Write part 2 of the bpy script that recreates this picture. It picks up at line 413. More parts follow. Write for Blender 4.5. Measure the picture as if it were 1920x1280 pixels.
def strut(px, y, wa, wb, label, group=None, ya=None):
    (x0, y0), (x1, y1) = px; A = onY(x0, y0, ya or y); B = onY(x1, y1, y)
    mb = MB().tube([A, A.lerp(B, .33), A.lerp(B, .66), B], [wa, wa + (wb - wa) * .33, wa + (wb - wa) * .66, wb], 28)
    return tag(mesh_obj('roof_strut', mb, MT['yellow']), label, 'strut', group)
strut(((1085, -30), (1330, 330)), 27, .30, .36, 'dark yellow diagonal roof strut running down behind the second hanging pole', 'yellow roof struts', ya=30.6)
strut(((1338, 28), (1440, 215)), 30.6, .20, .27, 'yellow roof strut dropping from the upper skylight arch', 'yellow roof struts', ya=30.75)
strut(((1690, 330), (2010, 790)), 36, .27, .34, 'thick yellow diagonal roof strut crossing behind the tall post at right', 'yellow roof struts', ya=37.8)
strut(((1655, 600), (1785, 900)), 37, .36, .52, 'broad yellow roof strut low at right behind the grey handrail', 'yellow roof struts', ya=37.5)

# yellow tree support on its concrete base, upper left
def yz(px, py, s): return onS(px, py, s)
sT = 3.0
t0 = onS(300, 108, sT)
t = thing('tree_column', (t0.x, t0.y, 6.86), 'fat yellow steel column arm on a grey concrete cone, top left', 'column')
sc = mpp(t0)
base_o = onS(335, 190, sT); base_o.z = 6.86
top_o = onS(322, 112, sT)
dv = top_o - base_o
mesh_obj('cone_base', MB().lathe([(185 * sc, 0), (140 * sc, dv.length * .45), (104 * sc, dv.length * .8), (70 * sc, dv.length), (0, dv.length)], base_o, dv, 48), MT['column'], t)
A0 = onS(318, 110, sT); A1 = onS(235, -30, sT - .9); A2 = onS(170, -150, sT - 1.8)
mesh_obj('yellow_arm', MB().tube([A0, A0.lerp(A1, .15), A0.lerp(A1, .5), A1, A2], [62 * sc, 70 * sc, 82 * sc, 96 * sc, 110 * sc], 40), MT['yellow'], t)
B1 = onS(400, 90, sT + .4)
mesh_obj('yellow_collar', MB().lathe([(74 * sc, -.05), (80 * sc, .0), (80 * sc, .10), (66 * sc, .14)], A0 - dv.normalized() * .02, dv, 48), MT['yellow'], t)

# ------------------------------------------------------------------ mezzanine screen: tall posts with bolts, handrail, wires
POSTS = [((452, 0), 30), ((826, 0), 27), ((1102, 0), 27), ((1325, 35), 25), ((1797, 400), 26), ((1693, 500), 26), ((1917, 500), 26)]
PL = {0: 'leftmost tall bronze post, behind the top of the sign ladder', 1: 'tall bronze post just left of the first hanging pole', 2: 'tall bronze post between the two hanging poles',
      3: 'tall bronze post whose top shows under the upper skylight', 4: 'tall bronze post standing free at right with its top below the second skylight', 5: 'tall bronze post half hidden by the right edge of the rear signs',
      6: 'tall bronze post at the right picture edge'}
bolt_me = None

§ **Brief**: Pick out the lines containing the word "picture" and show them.

§ **Exercise response**:
Write part 2 of the bpy script that recreates this picture. It picks up at line 413. More parts follow. Write for Blender 4.5. Measure the picture as if it were 1920x1280 pixels.
      6: 'tall bronze post at the right picture edge'}